Veröffentlicht von am 27. Juli 2015 0 Kommentare

»Die European Maccabi Games in einem Nazi-Bau: Das ist schon eine starke Message«

Vom 27. Juli bis 5. August 2015 finden in Berlin die 14. European Maccabi Games (EMG) statt. Mehr als 2.000 jüdische Sportlerinnen und Sportler aus über 36 Ländern werden in 19 Sportarten wie Fußball, Fechten oder Schach daran teilnehmen. Tamar Lewinsky und Theresia Ziehe begleiten die Spiele mit einer Porträt- und Interviewserie in unserem Blog und stellen hier jeden Tag Sportlerinnen und Sportler aus Berlin vor, die in der deutschen Delegation an den EMG teilnehmen. Die Interviews haben die beiden auf dem Gelände des TuS Makkabi Berlin in Grunewald geführt, wo auch die Porträts von Stephan Pramme entstanden sind.

Alex (25), Tischtennis

Alex, warum nimmst Du an den Euopean Maccabi Games teil?
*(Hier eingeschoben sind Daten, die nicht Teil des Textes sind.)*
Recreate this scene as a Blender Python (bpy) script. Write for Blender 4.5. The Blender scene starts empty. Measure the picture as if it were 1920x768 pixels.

Junger Mann steht mit Tischtennisschläger und Ball an einem Tisch im Freien

Alex (25) Tischtennis © Jüdisches Museum Berlin, Foto: Stephan Pramme

Als ich 2003 zum ersten Mal auf einem Makkabi-Lehrgang war, bin ich meiner Identität ein bisschen näher gekommen. Aufgewachsen bin ich in Goslar, einer Kleinstadt, in der meine Familie die einzige jüdische Familie war. Deshalb war dieser Makkabi-Lehrgang eine Art Selbstfindung und ich habe dort so etwas wie eine neue Familie gefunden: Es wurde viel Russisch gesprochen, das war für mich auch ein besonderes Heimatgefühl. Denn wegen meiner doppelten Staatsbürgerschaft darf ich nicht mehr nach Russland fahren, dann könnte ich ins Militär eingezogen werden. Und natürlich hat auch der Wettbewerb eine Rolle gespielt, weil ich damals sehr leistungsorientiert war.

Die EMG finden ja zum Teil an einem sehr symbolträchtigen Ort statt: Auf dem Olympiagelände, das 1936 für die Spiele errichtet wurde, von denen jüdische Sportlerinnen und Sportler ausgeschlossen waren. Hat es für Dich eine besondere Bedeutung, dass die EMG in Berlin und speziell  auf dem Olympiagelände stattfinden?

Ich freue mich sehr, dabei zu sein. Aufgrund der deutschen Vergangenheit ist es natürlich eine symbolisch sehr wichtige Veranstaltung: Juden aus Europa und von anderen Kontinenten treffen hier zusammen und machen Sport in einem Nazi-Bau. Ich finde diese Message ziemlich stark. Das Olympiagelände war ja für uns ein »verbotener Spielplatz«, aber jetzt darf man sich da richtig austoben. (lacht) Und ich möchte nicht sagen, dass ich es satt habe, aber ich finde, man sollte nicht immer zurückschauen und sich fragen, wieso das alles passiert ist. Wir sind eine neue Generation und möchten nicht mehr so stark mit der Vergangenheit konfrontiert werden. Natürlich ist mir bewusst, dass Makkabi als zionistische Organisation gegründet wurde. Mir gefällt auch nicht, dass bei der internationalen Makkabiade, die alle vier Jahre in Israel stattfindet, Propaganda für Israel und die Einwanderung gemacht wird. Trotzdem ist es toll, hier in Berlin dabei zu sein.

Und was bedeutet Judentum für Dich persönlich?

Judentum ist für mich einfach nur die Herkunft, die Familie. Mein Großvater war orthodox, meine Eltern sind nicht religiös und haben es uns überlassen, wie wir leben wollen. Deshalb ist es für mich einfach nur eine Information, nicht mehr und nicht weniger.

Tamar Lewinsky, Kuratorin für Zeitgeschichte, und Theresia Ziehe, Kuratorin für Fotografie, drücken natürlich allen ihren Interviewpartnerinnen und -partnern die Daumen für die European Maccabi Games!